May 14, 2019,
Belle River, Ontario
Chapter Two: SARNIA, WE HARDLY KNEW YA
Backing up to Southampton; at my sister- and brother-in-law's house, I saw on the spare bed, a hardcover new copy of Black Klansman, the original book by the cop in Colorado, that became the movie, which I haven't seen yet. I had to stay two nights in Southampton just to finish it. It should be read and taught in high school history classes. I really want to see the film now.
Back on the bike, it's a medium ride to Kincardine. I'll be staying with my "Mother-in-law in-law" Mary, and her husband Jimmy. When I called her, I asked "what can I bring?" and she said there was "lots of everything, just show up" so I said I'd bring a song. Mary laughed. But, as I rode, a country melody came to mind and I worked out "A Lady in Kincardine", resembling, but not a total copy of Merle Haggard's "Okee From Muskogee"...
I did sing it for Mary and Jimmy in the living room, after a couple drinks, and I'll keep working on it. I drew a portrait of the two of them. Jimmy's "driven truck through every state except Rhode Island and Hawaii", and he has a door stopper of a photo album of shots from the road. I liked seeing them, and I smiled because I have a photo album a lot like his.
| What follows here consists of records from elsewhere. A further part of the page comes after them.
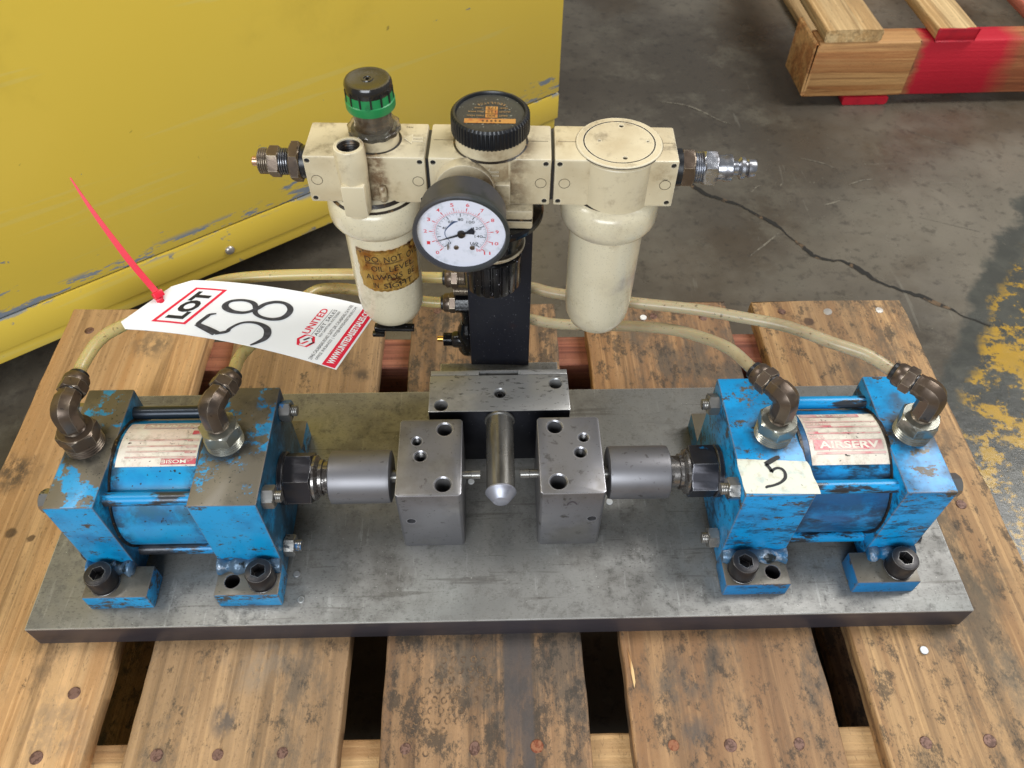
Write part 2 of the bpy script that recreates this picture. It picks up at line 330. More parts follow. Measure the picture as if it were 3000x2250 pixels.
m_cream = mat('cream_enamel', CRM, .36, 0, coat=.1, rvar=.2, layers=[
    dict(c=(178, 160, 126), s=16, lo=.46, hi=.72, d=4, a=.75), dict(c=(124, 100, 70), s=34, lo=.54, hi=.76, d=9, rg=.74, a=.75),
    dict(c=(112, 92, 68), s=900, lo=.64, hi=.72, d=4, a=.35), dict(c=(92, 76, 58), s=26, lo=.53, hi=.66, d=8, rg=.7, a=.7, w=lambda g: g.up()),
    dict(c=(84, 66, 46), s=90, lo=.40, hi=.64, d=8, rg=.7, a=.8, w=lambda g: g.ring(.0028, -.0067, .0203, .0225, .0310)),
    dict(c=(84, 66, 46), s=90, lo=.34, hi=.60, d=8, rg=.7, a=.8, w=lambda g: g.ring(-.0630, -.0067, .0135, .0150, .0200)),
    dict(c=(96, 66, 36), s=90, lo=.30, hi=.55, d=8, rg=.7, a=.9, w=lambda g: g.disc(-.0622, -.0258, .0018, .0080, .006, 200)),
    dict(c=(130, 106, 76), s=60, lo=.44, hi=.66, d=8, rg=.7, a=.7, w=lambda g: g.disc(.010, -.026, .010, .026, .012, 60))],
    edge=dict(w=.0008, c=(228, 220, 198), s=60, lo=.3, hi=.45, m=0, r=.35), bump=[dict(s=300, k=.15, h=.0002)])
m_bowl = mat('speckled_cream', (214, 204, 176), .26, 0, coat=.3, rvar=.15, layers=[
    dict(c=(190, 178, 146), s=14, lo=.48, hi=.7, a=.6), dict(c=(104, 94, 84), s=1100, lo=.58, hi=.70, d=3, a=.32), dict(c=(96, 84, 70), s=700, lo=.67, hi=.73, d=3, a=.4), dict(c=(140, 122, 96), s=44, lo=.52, hi=.76, d=9, rg=.74, a=.65), dict(c=(168, 158, 160), s=14, lo=.56, hi=.72, d=4, a=.5)], bump=[dict(s=260, k=.15, h=.0002)])
m_grime_shade = mat('grime_and_shade', (34, 26, 18), .4, .0, layers=[dict(c=(110, 84, 50), s=300, lo=.58, hi=.66, d=4)], bump=[dict(s=260, k=.6, h=.0006)])  # grime, also the painted shade in the dome holes and slot
m_black = mat('black_plastic', (26, 27, 30), .34, 0, rvar=.15, layers=[dict(c=(52, 54, 50), s=30, lo=.55, hi=.72, a=.5)], bump=[dict(s=200, k=.08)])
m_glossb = mat('glossy_black_cap', (34, 32, 30), .16, 0, coat=.3, rvar=.1, layers=[dict(c=(46, 42, 36), s=60, lo=.46, hi=.66, d=6, r=.35, a=.8)], bump=[dict(s=160, k=.15)])
m_dkn = mat('dusty_knob_face', (46, 46, 44), .5, 0, layers=[dict(c=(62, 62, 54), s=60, lo=.45, hi=.7, a=.8), dict(c=(130, 130, 120), s=600, lo=.69, hi=.73, d=1)])
m_wet = mat('oily_black_plastic', (16, 16, 18), .16, 0, layers=[dict(c=(34, 30, 28), s=40, lo=.5, hi=.65), dict(c=(190, 190, 200), s=900, lo=.75, hi=.77, d=1)], bump=[dict(s=180, k=.3, h=.0004)])
m_post = mat('black_bracket_paint', (29, 30, 38), .42, .25, rvar=.15, layers=[dict(c=(48, 30, 30), s=24, lo=.62, hi=.72, a=.8), dict(c=(150, 150, 156), s=900, lo=.76, hi=.78, d=1)], bump=[dict(s=300, k=.12)])
m_green = mat('green_plastic', (34, 132, 74), .4, 0, layers=[dict(c=(20, 74, 46), s=60, lo=.55, hi=.66, a=.8)])
m_gauge = mat('gauge_case', (62, 62, 66), .45, .1, layers=[dict(c=(46, 50, 48), s=22, lo=.47, hi=.56, a=.9), dict(c=(92, 84, 80), s=30, lo=.6, hi=.68, a=.7)], bump=[dict(s=200, k=.12)])
m_dial = mat('gauge_dial', (222, 224, 236), .5, 0, layers=[dict(c=(176, 170, 158), w=lambda g: g.m('MULTIPLY', g.rng(g.sep(g.obj)[0], -.0345, -.0315, 1, 0), 1.), a=.75), dict(c=(200, 204, 214), s=200, lo=.5, hi=.7)])
m_ink = mat('black_ink', (30, 30, 32), .6); m_red = mat('red_ink', (216, 52, 60), .6); m_redt = mat('tag_red', (224, 26, 62), .5)
m_grey = mat('marker_ink', (52, 52, 58), .55, layers=[dict(c=(74, 74, 82), s=300, lo=.45, hi=.6, a=.8)])
m_bluei = mat('blue_curve', (66, 84, 120), .5); m_gtext = mat('grey_print', (88, 88, 92), .6)
m_clear = mat('dirty_clear_plastic', (200, 190, 170), .08, 0, trans=.88, layers=[dict(c=(120, 86, 46), s=70, lo=.5, hi=.62, d=6, r=.3, a=.8)])
m_glass = mat('gauge_glass', (255, 255, 255), .03, 0, trans=1.)
m_orange = mat('orange_print', (176, 126, 62), .5, layers=[dict(c=(160, 94, 50), s=120, lo=.5, hi=.65)]); m_tan = mat('tan_print', (150, 116, 72), .6)
m_hose = mat('yellowed_hose', (206, 188, 128), .28, 0, sss=.35, trans=.25, rvar=.1, layers=[dict(c=(170, 142, 92), s=14, lo=.48, hi=.68, a=.6), dict(c=(104, 78, 50), s=70, lo=.6, hi=.66, d=8, rg=.75, a=.8, st=(.5, 1, 1)), dict(c=(96, 80, 60), s=300, lo=.64, hi=.7, d=3, a=.6)], bump=[dict(s=90, k=.1)])
m_hose2 = mat('grey_dusty_hose', (190, 176, 142), .32, 0, sss=.3, trans=.2, layers=[dict(c=(146, 126, 92), s=14, lo=.45, hi=.66, a=.7), dict(c=(84, 70, 54), s=60, lo=.6, hi=.66, d=8, rg=.75, a=.85, st=(.5, 1, 1)), dict(c=(90, 76, 60), s=300, lo=.62, hi=.68, d=3, a=.7)], bump=[dict(s=90, k=.12)])
m_paper = mat('white_card', (240, 242, 244), .5, 0); m_tie = mat('red_nylon', (226, 40, 62), .32, 0, sss=.1)
m_tape = mat('masking_tape', (214, 216, 200), .6, 0, layers=[dict(c=(150, 176, 182), s=70, lo=.55, hi=.7, a=.5), dict(c=(182, 174, 150), s=160, lo=.52, hi=.68, d=6, a=.6), dict(c=(120, 110, 96), s=300, lo=.67, hi=.71, a=.7)], bump=[dict(s=220, k=.3, h=.0003)])
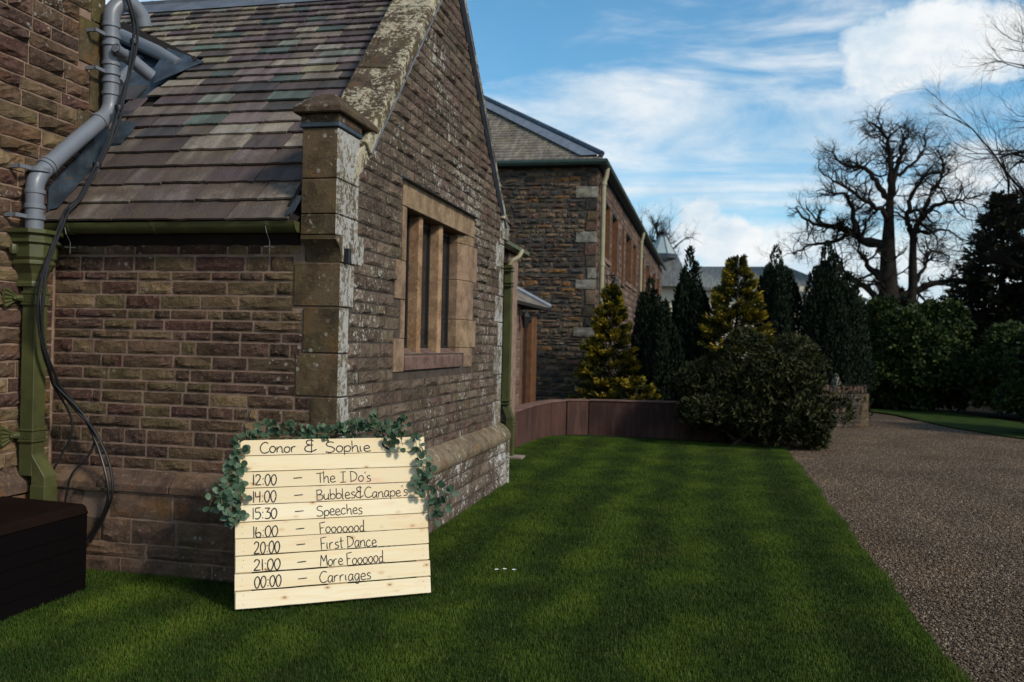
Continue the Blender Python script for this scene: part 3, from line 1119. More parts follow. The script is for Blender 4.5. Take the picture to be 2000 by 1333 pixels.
mull(6.865, 6.95)
mull(7.42, 7.51)
for (a, b) in ((6.42, 6.865), (6.95, 7.42), (7.51, 8.02)):
    fr = MB()
    fr.box(XB - 0.150, XB - 0.125, a, a + 0.03, 1.53, 2.64)
    fr.box(XB - 0.150, XB - 0.125, b - 0.03, b, 1.53, 2.64)
    fr.box(XB - 0.150, XB - 0.125, a + 0.03, b - 0.03, 1.53, 1.57)
    fr.box(XB - 0.150, XB - 0.125, a + 0.03, b - 0.03, 2.60, 2.64)
    f = fr.build('casement_frame', M['frame'], win)
    MB().box(XB - 0.142, XB - 0.138, a + 0.03, b - 0.03, 1.57, 2.60).build('pane', M['glass'], win)
MB().box(XB - 0.4, XB - 0.35, 6.3, 8.3, 1.4, 2.7).build('room_shadow', M['pitch'], win)
MB().prism([(XB + 0.0, 6.30, 2.842), (XB + 0.055, 6.30, 2.842), (XB + 0.0, 6.30, 2.875)], (0, 2.14, 0)).build('lead_flashing', M['lead'], win)

# ---- roof deck and slates
deck = MB()
deck.add([(-7.2, EAVE_Y + 0.02, EAVE_Z - 0.02), (-2.57, EAVE_Y + 0.02, EAVE_Z - 0.02), (-2.57, RIDGE_Y, RIDGE_Z - 0.04), (-7.2, RIDGE_Y, RIDGE_Z - 0.04)], [(0, 1, 2, 3)])
deck.add([(-7.2, 9.9, 2.30), (XB - 0.02, 9.9, 2.30), (XB - 0.02, RIDGE_Y, RIDGE_Z - 0.04), (-7.2, RIDGE_Y, RIDGE_Z - 0.04)], [(0, 3, 2, 1)])
deck.add([(XC, YA + 0.001, 2.20), (-2.60, YA + 0.001, 2.20), (-2.60, EAVE_Y + 0.02, 2.34), (XC, EAVE_Y + 0.02, 2.34)], [(0, 1, 2, 3)])
deck.build('roof_deck', M['pitch'], wing)


def slate_unit(seed):
    rg = np.random.RandomState(seed)
    n = 6
    V = []
    top = []
    for i in range(n + 1):
        x_ = -0.5 + i / n
        V.append((x_, rg.uniform(-0.03, 0.03), 0.0))
    V += [(0.5, 1, 0), (-0.5, 1, 0)]
    k = len(V)
    V += [(a, b + 0.004, 0.014) for (a, b, c) in V[:n + 1]] + [(0.5, 1, 0.014), (-0.5, 1, 0.014)]
    F = [tuple(range(k))[::-1], tuple(range(k, 2 * k))] + [(i, (i + 1) % k, k + (i + 1) % k, k + i) for i in range(k)]
    return np.array(V), F


SL = [slate_unit(i) for i in range(8)]
SLM = {k_: [np_mesh('slate', V, F, M[k_]) for V, F in SL] for k_ in ('slate', 'slateU')}
gauges = [0.205, 0.21, 0.21, 0.20, 0.20, 0.155, 0.165, 0.15, 0.15, 0.15, 0.125, 0.13, 0.125, 0.12, 0.12, 0.115, 0.12, 0.11, 0.11, 0.11, 0.11, 0.105, 0.10]
VAL = [(-5.49, 7.18), (-4.27, 6.57), (-4.52, 6.38), (-4.47, 5.9), (-5.6, 5.9)]


def inpoly(x_, y_, P_):
    c = False
    for i in range(len(P_)):
        (x1, y1), (x2, y2) = P_[i], P_[i - 1]
        if (y1 > y_) != (y2 > y_) and x_ < (x2 - x1) * (y_ - y1) / (y2 - y1) + x1:
            c = not c
    return c


upv = Vector((0, math.cos(PITCH), math.sin(PITCH)))
nrm = Vector((0, -math.sin(PITCH), math.cos(PITCH)))
s_ = -0.035
rests = []
cnt = 0
for gi, g in enumerate(gauges):
    if s_ + g > (RIDGE_Y - EAVE_Y) / math.cos(PITCH) - 0.02:
        break
    wm = 0.43 - 0.012 * gi
    xr_ = -2.60
    x_ = xr_
    y_mid = EAVE_Y + s_ * math.cos(PITCH)
    xl = XC + 0.01 if y_mid < 5.62 else -6.2
    while x_ > xl:
        w = wm * rng.uniform(0.72, 1.3)
        if x_ - w < xl + 0.1:
            w = x_ - xl
        xc = x_ - w / 2
        yc = y_mid + g * 0.5 * math.cos(PITCH)
        x_ -= w
        if inpoly(xc, yc, VAL):
            continue
        p = Vector((xc, EAVE_Y, EAVE_Z)) + upv * (s_ + rng.uniform(-0.006, 0.006)) + nrm * (0.014 + rng.uniform(0, 0.004))
        key = 'slate' if (gi < 5 or rng.random() < 0.35) else 'slateU'
        tilt = math.atan2(0.019 + rng.uniform(-0.002, 0.003), g)
        link('slate', rng.choice(SLM[key]), wing, p, (PITCH - tilt, 0, rng.uniform(-0.008, 0.008)), (w - 0.009, g * 1.12, 1))
        cnt += 1
    s_ += g
print('slates', cnt)
# lead ridge
rd = MB()
for i in range(3):
    x0, x1 = -6.6 + i * 1.4, -6.6 + (i + 1) * 1.4 - 0.003
    if i == 2:
        x1 = -2.45
    q0 = Vector((0, RIDGE_Y, RIDGE_Z + 0.03))
    a = q0 - upv * 0.17 + nrm * 0.0
    rd = MB()
    rd.prism([(x0, a.y, a.z + 0.01), (x0, q0.y - 0.03, q0.z + 0.0), (x0, q0.y - 0.03, q0.z + 0.035), (x0, q0.y + 0.03, q0.z + 0.035), (x0, q0.y + 0.03, q0.z), (x0, q0.y + 0.15, q0.z - 0.14)][::-1], (x1 - x0, 0, 0))
    rd.build('ridge_lead', M['leadl'], wing)

# ---- copings
def coping(fn, y0, y1, n, flip=False, foot=0.0):
    ys = np.linspace(y0, y1, n + 1)
    for a, b in zip(ys[:-1], ys[1:]):
        a2, b2 = a + 0.004, b - 0.004
        za, zb = fn(a2), fn(b2)
        t = 0.115
        x0, x1 = XB - 0.325, XB + 0.045
        sl = math.atan2(zb - za, b2 - a2)
        off = Vector((0, -math.sin(sl), math.cos(sl)))
        A = Vector((0, a2, za))
        Bv = Vector((0, b2, zb))
        P_ = []
        for q in (A, Bv):
            P_.append([Vector((x0, 0, 0)) + q - off * 0.05, Vector((x1, 0, 0)) + q, Vector((x1, 0, 0)) + q + off * t * 0.75,
                       Vector((x1 - 0.012, 0, 0)) + q + off * t * 0.9, Vector((x0 + 0.015, 0, 0)) + q + off * (t + 0.012), Vector((x0, 0, 0)) + q + off * t * 0.85])
        m = MB()
        m.add(P_[0] + P_[1], [(0, 1, 2, 3, 4, 5)[::-1], (6, 7, 8, 9, 10, 11)] + [(i, (i + 1) % 6, 6 + (i + 1) % 6, 6 + i) for i in range(6)])
        m.build('coping_stone', M['coping'], wing, bevel=0.006)
        # lead drip under the outer edge
        l_ = MB()
        l_.add([Vector((XB + 0.012, 0, 0)) + A - off * 0.016, Vector((x1 + 0.006, 0, 0)) + A - off * 0.004, Vector((x1 + 0.006, 0, 0)) + Bv - off * 0.004, Vector((XB + 0.012, 0, 0)) + Bv - off * 0.016,
                Vector((XB + 0.012, 0, 0)) + A, Vector((x1 + 0.006, 0, 0)) + A + off * 0.008, Vector((x1 + 0.006, 0, 0)) + Bv + off * 0.008, Vector((XB + 0.012, 0, 0)) + Bv],
               [(0, 1, 2, 3), (4, 7, 6, 5), (0, 4, 5, 1), (1, 5, 6, 2), (2, 6, 7, 3), (3, 7, 4, 0)])
        l_.build('lead_drip', M['leadl'], wing)


coping(cop_l, 5.58, 7.49, 3)
coping(cop_r, 7.49, 9.66, 3)
# skew stone at the foot of the near coping
MB().hexa([(XB - 0.325, 5.36, 2.62), (XB + 0.022, 5.36, 2.62), (XB + 0.022, 5.64, 2.86), (XB - 0.325, 5.64, 2.86),
           (XB - 0.31, 5.40, 2.86), (XB + 0.018, 5.40, 2.84), (XB + 0.02, 5.60, 2.985), (XB - 0.31, 5.60, 3.01)]).build('skew_stone', M['coping'], wing, bevel=0.012)

# ---- kneeler pier with hipped cap
kn = link('kneeler_pier', None, wing, (-2.44, 5.28, 2.1))
for (a, b) in ((2.262, 2.395), (2.395, 2.62), (2.62, 2.945)):
    o = MB().box(-2.558, XB + 0.014, 5.108, 5.455, a + 0.002, b - 0.002).build('pier_stone', [M['quoin'], M['quoinB']], kn, bevel=0.006)
    for p in o.data.polygons:
        if p.normal.x > 0.5:
            p.material_index = 1
prof = [(5.108, 2.26), (5.108, 2.225)] + [(5.21 - 0.102 * math.cos(t_) * 0.99, 2.225 - 0.125 * math.sin(t_)) for t_ in np.linspace(0.15, 1.57, 7)] + [(5.40, 2.10), (5.40, 2.26)]
prof = [(5.108, 2.26), (5.112, 2.235), (5.135, 2.218), (5.165, 2.195), (5.185, 2.165), (5.198, 2.13), (5.205, 2.10), (5.40, 2.10), (5.40, 2.26)]
MB().prism([(-2.556, a, b) for a, b in prof][::-1], (0.243, 0, 0)).build('corbel', M['quoin'], kn, smooth='auto')
m = MB()
m.box(-2.572, XB + 0.028, 5.094, 5.47, 2.945, 2.975)
m.build('pier_moulding', M['lead'], kn, bevel=0.004)
MB().box(-2.566, XB + 0.022, 5.100, 5.465, 2.975, 3.03).build('pier_neck', M['cap'], kn, bevel=0.004)
m = MB()
x0, x1, y0, y1 = -2.605, XB + 0.055, 5.060, 5.68
m.add([(x0, y0, 3.03), (x1, y0, 3.03), (x1, y1, 3.03), (x0, y1, 3.03), (x0, y0, 3.075), (x1, y0, 3.075), (x1, y1, 3.075), (x0, y1, 3.075),
       (-2.50, 5.20, 3.185), (-2.385, 5.20, 3.185), (-2.385, 5.36, 3.185), (-2.50, 5.36, 3.185)],
      [(0, 3, 2, 1), (0, 1, 5, 4), (1, 2, 6, 5), (2, 3, 7, 6), (3, 0, 4, 7), (4, 5, 9, 8), (5, 6, 10, 9), (6, 7, 11, 10), (7, 4, 8, 11), (8, 9, 10, 11)])
m.build('cap_stone', M['cap'], kn, bevel=0.008)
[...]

Mary, or Maury (depending) shared lots of stories about the kids. I drew a funny picture of how her daughter Kellie would rock the rocking horse on a spring frame, too hard, and her Grandma would get upset, the thing working its way all over the floor. Now, Kellie's one of the world's top ventriloquists, and she's soon heading down to Kentucky to appear with this guy Jeff Dunham. I'd never heard of him but after seeing the promo stuff I'm really excited.
A lovely time in Kincardine; it just had to extend to a second night. Waving goodbye to Mary/Maury and Jimmy, I continued down the Huron shore...
The Farm Bakery, right on #21, is an amazing place, almost a museum of bread baking. Painted on the door it says "good nutrition starts with healthy bread. Healthy bread means sourdough bread" and they're open on Fridays. The sourdough pretzels, with big chunks of salt...it's worth the trip.
Too wet to stay at Point Farms park, so I carried on, finding a spot at a stream bed where I could see many windmills. This whole trip, ever since about Kincardine, it's windmills by the acre, by the hundred. The next day, I got to Ipperwash, and on a cold morning (like every morning) I did two watercolours of the point out to the south. A strange image showed up on one as it lay drying in the sun.
One of the big objectives of this trip was to actually see Sarnia, for my first time ever.
Rich landscaped estates to the north, a smallish downtown and massive (who knew?!) numbers of refinery operations down near the water and heading south. Such a display of geometric forms in monster size; looked a lot like Blade Runner...
I'd been hoping to find a Chinese restaurant for a few days, and there it was; the House of Tang, looking splendidly traditional (that is, for a Canadian Chinese restaurant) and with lots of decorative interior features, but no windows that allow me to see my bike. The owner, Joe Lee, immediately tells me to bring my bike right in! All I'd Said was "aw, but I have a bike..." and he's holding double doors open, making room in his not expansive front lobby. What a sweet man. A young couple was sitting waiting for their take-out, and the girl sees the situation unfolding and says "Welcome to Sarnia!"
I shouldn't have three plates at the Chinese buffet. Two should be enough. But I thought, well, add some vegetables on, some carrots for the old vision...
Rolling down through the bike path south of Sarnia, along the St. Clair River, is exquisite. Homes along the waterfront, almost every one with its own dock, the narrow asphalt trail roller coasters along, and I'm happy to be on schedule, more or less, with this lovely intimate bike path all to myself, when...
"Hisss! Hisss!" there are two, honking sized Canada geese blocking the path (which is only barely 5' wide) and they're holding their ground. I know goose bites can be serious. I had a close call with a swan once. I'm getting closer, nervous, I burp, cough, then suddenly, I don't know, it must have been the adrenalin of the moment, and just as these geese are going to arc their necks right at my calves on either side, I upchuck, and out comes flying, orange chunks of carrot, blasting those suckers right in their beaks, so surprised, they curl back, symmetrically, making some Jurassic park noises, and I blaze right through, getting them with a second wave as I pass. Was it just carrots for vision, or did I have a vision that included carrots? We'll never know...
Arriving in the town of Corruna, I am met by what looks like a mountain of blossoms. Seems I've reached a critical latitude, and pink and red blossoms abound. No more refineries, just this magnificent waterway, and the homes that line this border of the country. Across the wide channel, I see housing, boatyards, buildings, similar piles of gravel. It's the same, but it's different for them. They're the Americans. In Kincardine, we watched CNN and the special with James Comey on Anderson Cooper's town hall. Lots to think about as I ride along on this side.
Next big scene, Windsor, and down to Point Pelee, the southern tip of the country. I can hardly wait. It may actually warm up.